Tyson's 13 fights in Atlantic City also followed the same pattern. The opening bell would ring, Tyson would charge out of his corner, and his opponent would be lying prone on the canvas a few seconds or minutes later.

His 91-second victory over Spinks on June 27, 1988 was special, however. A record crowd of 21,785, the largest to ever see a sporting event in town, crammed into Boardwalk Hall to see the fight. Every hotel within a 30-mile radius was sold out. Restaurant reservations were impossible to get.

Although most of the fans were rooting for Tyson, Spinks also had his share of supporters. The former Olympian had won world championships at light-heavyweight and heavyweight and was undefeated.

Tyson took control at the start, however, and dropped Spinks in the opening seconds. He got up but was quickly back on the canvas for good.

"I should have listened to Muhammad Ali," Spinks said Saturday. "He told me to use my jab and box and move. But once he started throwing punches, I lost my head and I wanted to battle, which was a very bad idea because Mike Tyson was kicking like a mule (throwing powerful punches) back then."

Tyson-Spinks occurred during a span in which Atlantic City rivaled Las Vegas as a boxing mecca. From the early 1980s until 1998, when Boardwalk Hall underwent a $90 million renovation that reduced its seating capacity for boxing to roughly 14,000, there were just as many major fights on the beach as in the desert.

Atlantic City still lands occasional big fights - the Bernard Hopkins-Chad Dawson light-heavyweight title bout in April was one of the year's most-anticipated showdowns - but not with the same frequency.

Most of the fighters, trainers, referees and officials who played major roles in Atlantic City's heyday were on hand at Resorts on Saturday. They all showed up to rekindle old friendships, recall their big fights and honor the memories of deceased champions such as former heavyweight king Joe Frazier.

Former WBO heavyweight champion Ray Mercer fought 18 times in Atlantic City. Now 51, he made his pro debut at Boardwalk Hall in 1989 against Jesse McGhee just months after winning the gold medal in the 1988 Summer Olympics in Seoul, South Korea.

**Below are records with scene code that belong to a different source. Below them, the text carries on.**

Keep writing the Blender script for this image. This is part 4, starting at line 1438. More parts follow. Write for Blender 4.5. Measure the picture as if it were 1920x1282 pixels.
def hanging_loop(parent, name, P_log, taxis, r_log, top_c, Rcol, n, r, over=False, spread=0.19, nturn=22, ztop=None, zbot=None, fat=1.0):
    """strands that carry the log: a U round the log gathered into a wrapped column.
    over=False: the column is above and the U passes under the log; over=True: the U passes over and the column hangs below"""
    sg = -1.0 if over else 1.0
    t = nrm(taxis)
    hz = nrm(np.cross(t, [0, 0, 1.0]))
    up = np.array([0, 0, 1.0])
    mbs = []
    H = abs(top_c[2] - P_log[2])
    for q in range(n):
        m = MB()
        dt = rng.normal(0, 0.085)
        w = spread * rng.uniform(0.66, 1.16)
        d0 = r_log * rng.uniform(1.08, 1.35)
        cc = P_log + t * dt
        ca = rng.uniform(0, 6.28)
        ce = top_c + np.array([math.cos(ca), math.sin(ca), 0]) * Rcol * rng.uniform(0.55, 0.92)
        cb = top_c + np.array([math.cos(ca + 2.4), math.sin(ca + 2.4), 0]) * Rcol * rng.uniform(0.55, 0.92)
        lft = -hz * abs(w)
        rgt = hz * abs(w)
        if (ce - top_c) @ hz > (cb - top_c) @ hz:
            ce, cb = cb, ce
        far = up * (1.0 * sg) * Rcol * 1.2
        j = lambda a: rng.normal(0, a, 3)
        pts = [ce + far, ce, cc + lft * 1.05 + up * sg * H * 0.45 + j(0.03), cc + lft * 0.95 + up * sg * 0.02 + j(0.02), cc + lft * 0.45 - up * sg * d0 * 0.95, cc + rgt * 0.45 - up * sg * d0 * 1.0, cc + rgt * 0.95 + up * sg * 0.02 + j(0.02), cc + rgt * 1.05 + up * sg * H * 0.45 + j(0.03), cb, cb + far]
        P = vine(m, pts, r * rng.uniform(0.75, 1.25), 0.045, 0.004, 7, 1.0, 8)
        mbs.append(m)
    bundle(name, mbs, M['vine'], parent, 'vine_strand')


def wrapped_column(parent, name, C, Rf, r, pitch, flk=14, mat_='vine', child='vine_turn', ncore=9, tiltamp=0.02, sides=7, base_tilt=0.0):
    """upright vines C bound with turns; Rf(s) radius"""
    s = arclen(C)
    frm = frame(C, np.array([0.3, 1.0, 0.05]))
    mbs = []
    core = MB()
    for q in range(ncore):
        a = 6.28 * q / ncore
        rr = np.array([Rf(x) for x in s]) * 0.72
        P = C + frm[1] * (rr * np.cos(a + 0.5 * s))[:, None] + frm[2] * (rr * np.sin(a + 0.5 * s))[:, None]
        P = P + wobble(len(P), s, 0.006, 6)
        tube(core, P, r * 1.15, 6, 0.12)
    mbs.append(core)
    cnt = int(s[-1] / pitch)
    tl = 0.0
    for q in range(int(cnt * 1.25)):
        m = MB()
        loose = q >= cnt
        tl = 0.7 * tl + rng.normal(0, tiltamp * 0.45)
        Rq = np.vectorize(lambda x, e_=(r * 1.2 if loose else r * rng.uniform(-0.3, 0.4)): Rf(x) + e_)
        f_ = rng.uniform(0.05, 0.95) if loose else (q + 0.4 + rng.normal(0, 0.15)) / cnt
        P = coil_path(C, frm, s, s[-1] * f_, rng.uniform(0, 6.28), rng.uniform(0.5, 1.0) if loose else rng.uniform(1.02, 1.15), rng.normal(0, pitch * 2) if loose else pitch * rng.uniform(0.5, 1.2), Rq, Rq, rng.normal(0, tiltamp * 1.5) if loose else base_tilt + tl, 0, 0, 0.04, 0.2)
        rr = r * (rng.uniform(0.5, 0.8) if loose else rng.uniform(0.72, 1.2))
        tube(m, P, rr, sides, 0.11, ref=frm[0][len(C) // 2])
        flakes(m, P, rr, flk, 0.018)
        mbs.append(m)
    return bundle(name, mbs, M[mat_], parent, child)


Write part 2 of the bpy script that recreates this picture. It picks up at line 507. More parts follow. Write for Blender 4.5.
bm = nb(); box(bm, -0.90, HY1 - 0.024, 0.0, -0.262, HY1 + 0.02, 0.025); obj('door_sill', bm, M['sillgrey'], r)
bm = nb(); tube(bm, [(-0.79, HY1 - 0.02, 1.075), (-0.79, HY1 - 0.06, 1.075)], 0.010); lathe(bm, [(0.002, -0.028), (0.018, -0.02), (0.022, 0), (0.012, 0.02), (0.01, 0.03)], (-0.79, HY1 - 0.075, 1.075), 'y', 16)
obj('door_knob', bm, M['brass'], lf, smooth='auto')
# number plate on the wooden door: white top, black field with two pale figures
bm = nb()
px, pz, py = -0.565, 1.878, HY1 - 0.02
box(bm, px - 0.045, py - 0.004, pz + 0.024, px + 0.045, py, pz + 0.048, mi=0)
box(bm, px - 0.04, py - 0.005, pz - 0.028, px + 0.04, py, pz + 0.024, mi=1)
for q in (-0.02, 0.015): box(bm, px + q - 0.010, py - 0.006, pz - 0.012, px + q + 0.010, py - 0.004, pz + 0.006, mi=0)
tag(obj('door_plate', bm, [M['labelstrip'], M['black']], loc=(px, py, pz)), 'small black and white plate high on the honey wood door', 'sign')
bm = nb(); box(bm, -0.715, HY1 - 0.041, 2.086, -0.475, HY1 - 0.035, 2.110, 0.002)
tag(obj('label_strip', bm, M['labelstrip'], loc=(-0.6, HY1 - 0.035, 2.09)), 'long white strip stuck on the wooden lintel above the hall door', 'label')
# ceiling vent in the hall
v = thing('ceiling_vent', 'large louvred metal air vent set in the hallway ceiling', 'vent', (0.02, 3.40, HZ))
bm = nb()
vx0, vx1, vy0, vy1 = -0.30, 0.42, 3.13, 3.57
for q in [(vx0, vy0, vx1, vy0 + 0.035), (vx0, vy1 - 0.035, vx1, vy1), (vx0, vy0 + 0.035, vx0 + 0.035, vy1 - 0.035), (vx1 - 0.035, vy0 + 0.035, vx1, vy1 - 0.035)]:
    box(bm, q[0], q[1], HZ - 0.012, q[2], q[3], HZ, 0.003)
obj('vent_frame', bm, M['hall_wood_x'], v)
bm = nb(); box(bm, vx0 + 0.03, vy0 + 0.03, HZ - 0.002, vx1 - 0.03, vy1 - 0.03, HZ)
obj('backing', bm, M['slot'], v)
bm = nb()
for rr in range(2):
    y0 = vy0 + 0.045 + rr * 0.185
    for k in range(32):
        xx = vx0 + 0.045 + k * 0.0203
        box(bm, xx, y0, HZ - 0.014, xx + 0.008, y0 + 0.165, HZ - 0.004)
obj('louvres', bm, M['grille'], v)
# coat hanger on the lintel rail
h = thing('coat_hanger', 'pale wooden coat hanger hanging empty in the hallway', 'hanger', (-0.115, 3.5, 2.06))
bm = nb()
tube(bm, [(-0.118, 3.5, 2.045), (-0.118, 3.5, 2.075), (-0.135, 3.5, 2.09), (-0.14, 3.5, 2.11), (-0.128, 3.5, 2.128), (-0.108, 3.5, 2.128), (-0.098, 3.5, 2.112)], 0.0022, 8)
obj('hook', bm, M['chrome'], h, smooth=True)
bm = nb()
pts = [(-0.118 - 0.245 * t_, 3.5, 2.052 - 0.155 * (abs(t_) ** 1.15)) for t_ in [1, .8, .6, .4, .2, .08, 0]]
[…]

His Atlantic City career included big fights against Holmes, Evander Holyfield, Wladimir Klitschko and Tim Witherspoon. But his most memorable bout in town occurred on Oct. 18, 1991, when he took on Tommy Morrison at Boardwalk Hall.

Morrison, who was 28-0 at the time, pounded Mercer with vicious body shots and overhand rights throughout the first three rounds. Toward the end of the third, Morrison's punches began to lose steam. Mercer took over and registered a fifth-round TKO victory by landing 16 unanswered punches.

"He was throwing tremendous shots," Mercer said Saturday at Resorts. "He hit me so hard to the body that I was (breaking wind). But by the end of the third round, he was leaning on me. That's when I knew I had him."

Saturday's attendees at the gala also included former three-time champion Bobby Czyz. The 50-year-old Wanaque resident fought 18 bouts in Atlantic City while winning world titles in light-heavyweight, cruiserweight and the now-defunct super-cruiswerweight divisions.

Beyond the title fights at Boardwalk Hall, Czyz was equally thrilled about the undercard fights he had in casino showrooms such as Bally's Atlantic City, Caesars Atlantic City and the former Playboy Casino.

"My first fight in Atlantic City was at Resorts on May 8, 1980, which was the same day as my high school prom," Czyz said Saturday. "I decided to fight instead."

Tyson's first Atlantic City fight was also at Resorts. On June 20, 1985, he scored a 39-second win over Ricardo Spain that only a few hundred fans witnessed.

That bout had almost as big an impact on Tyson as the major fights that occurred a few years later.

"To finally fight in Atlantic City was a huge deal to me," Tyson said. "I felt like I had finally made the big time."